=== Exercise data ===
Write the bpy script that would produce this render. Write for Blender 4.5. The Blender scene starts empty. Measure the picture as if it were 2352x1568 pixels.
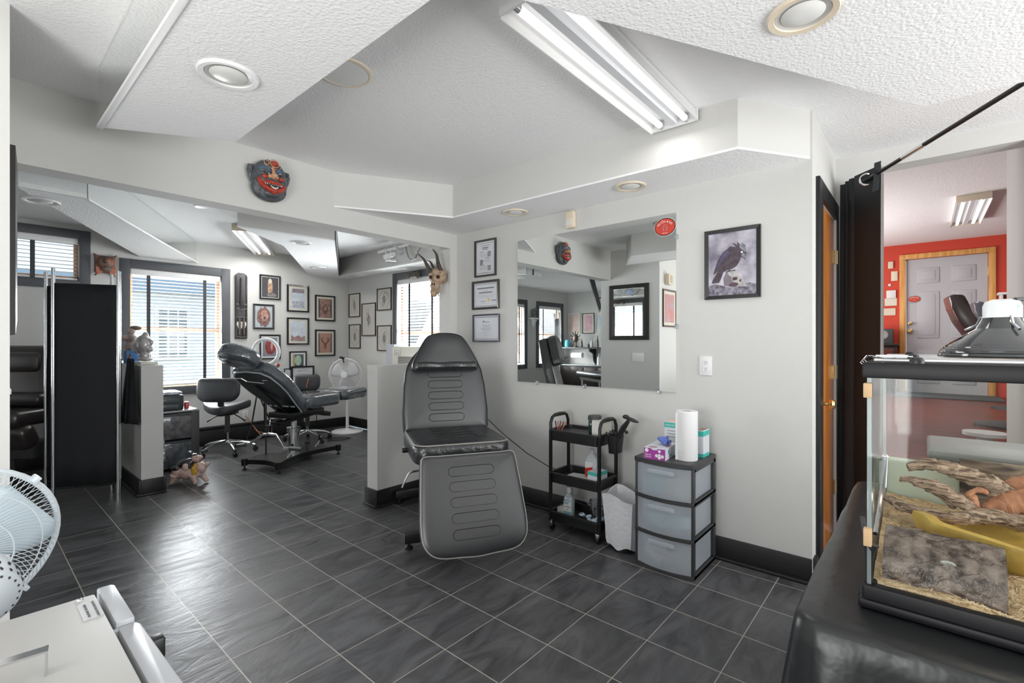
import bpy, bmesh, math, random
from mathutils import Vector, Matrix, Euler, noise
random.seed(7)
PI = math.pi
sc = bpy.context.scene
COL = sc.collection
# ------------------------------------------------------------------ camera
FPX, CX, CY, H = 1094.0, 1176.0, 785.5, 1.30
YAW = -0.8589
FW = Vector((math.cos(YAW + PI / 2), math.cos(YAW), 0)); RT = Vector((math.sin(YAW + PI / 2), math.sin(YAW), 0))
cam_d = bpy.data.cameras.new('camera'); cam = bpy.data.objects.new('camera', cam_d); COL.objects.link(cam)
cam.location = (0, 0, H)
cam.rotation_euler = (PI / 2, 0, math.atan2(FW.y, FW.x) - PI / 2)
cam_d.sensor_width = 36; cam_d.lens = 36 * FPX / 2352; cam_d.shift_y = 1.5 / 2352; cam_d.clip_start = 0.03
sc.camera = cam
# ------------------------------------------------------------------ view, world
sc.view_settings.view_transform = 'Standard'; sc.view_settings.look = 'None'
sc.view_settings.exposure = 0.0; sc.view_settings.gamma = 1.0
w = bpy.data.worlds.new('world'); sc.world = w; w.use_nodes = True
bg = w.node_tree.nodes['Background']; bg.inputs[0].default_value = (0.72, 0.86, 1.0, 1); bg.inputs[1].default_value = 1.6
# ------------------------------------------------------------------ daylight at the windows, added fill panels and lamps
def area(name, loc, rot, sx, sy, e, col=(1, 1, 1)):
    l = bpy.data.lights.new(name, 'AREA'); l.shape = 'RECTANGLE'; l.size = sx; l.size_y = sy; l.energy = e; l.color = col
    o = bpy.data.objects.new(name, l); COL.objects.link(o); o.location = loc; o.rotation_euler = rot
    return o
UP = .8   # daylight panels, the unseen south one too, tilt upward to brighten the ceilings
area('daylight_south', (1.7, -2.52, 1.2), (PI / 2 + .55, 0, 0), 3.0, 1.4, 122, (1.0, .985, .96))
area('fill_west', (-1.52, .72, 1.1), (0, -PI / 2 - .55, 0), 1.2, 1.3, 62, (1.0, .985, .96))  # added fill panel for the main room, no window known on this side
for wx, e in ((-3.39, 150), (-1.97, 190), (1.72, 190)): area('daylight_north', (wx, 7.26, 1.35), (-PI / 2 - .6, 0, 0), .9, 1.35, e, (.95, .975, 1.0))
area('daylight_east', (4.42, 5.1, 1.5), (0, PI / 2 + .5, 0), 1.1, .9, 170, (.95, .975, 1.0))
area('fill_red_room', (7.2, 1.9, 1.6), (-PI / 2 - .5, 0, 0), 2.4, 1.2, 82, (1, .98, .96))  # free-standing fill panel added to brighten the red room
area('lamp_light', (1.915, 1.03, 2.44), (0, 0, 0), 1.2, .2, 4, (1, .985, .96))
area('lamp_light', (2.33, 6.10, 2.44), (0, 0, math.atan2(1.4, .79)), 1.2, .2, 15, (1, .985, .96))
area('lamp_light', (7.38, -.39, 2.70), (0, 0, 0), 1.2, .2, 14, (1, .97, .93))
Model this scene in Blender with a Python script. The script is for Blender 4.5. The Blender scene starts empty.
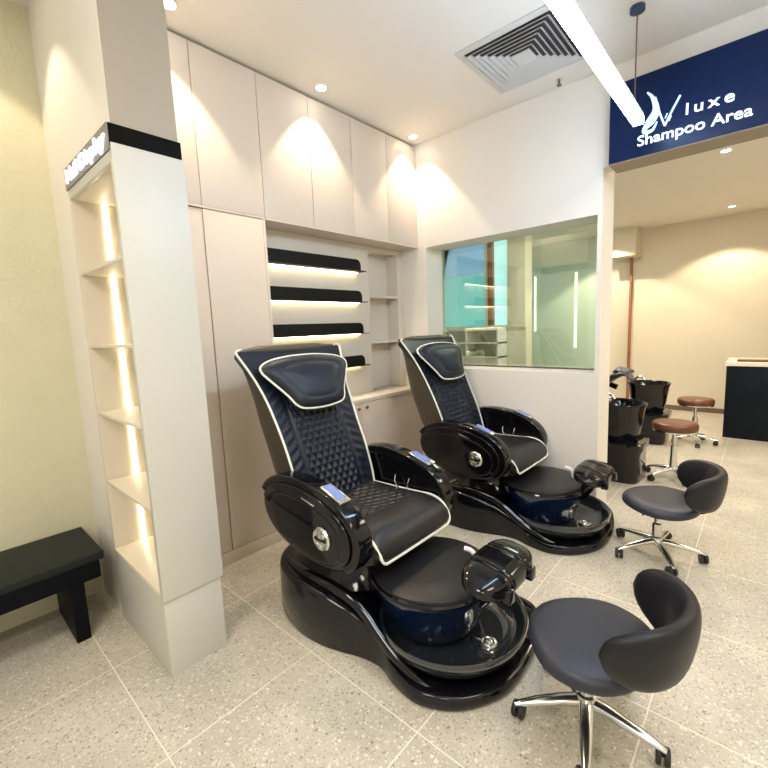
===
Task to complete: Pull out every line containing "empty".

Solved exercise:
Write the bpy script that would produce this render. Write for Blender 4.5. The Blender scene starts empty. Measure the picture as if it were 2352x1568 pixels.
Model this scene in Blender with a Python script. The script is for Blender 4.5. The Blender scene starts empty.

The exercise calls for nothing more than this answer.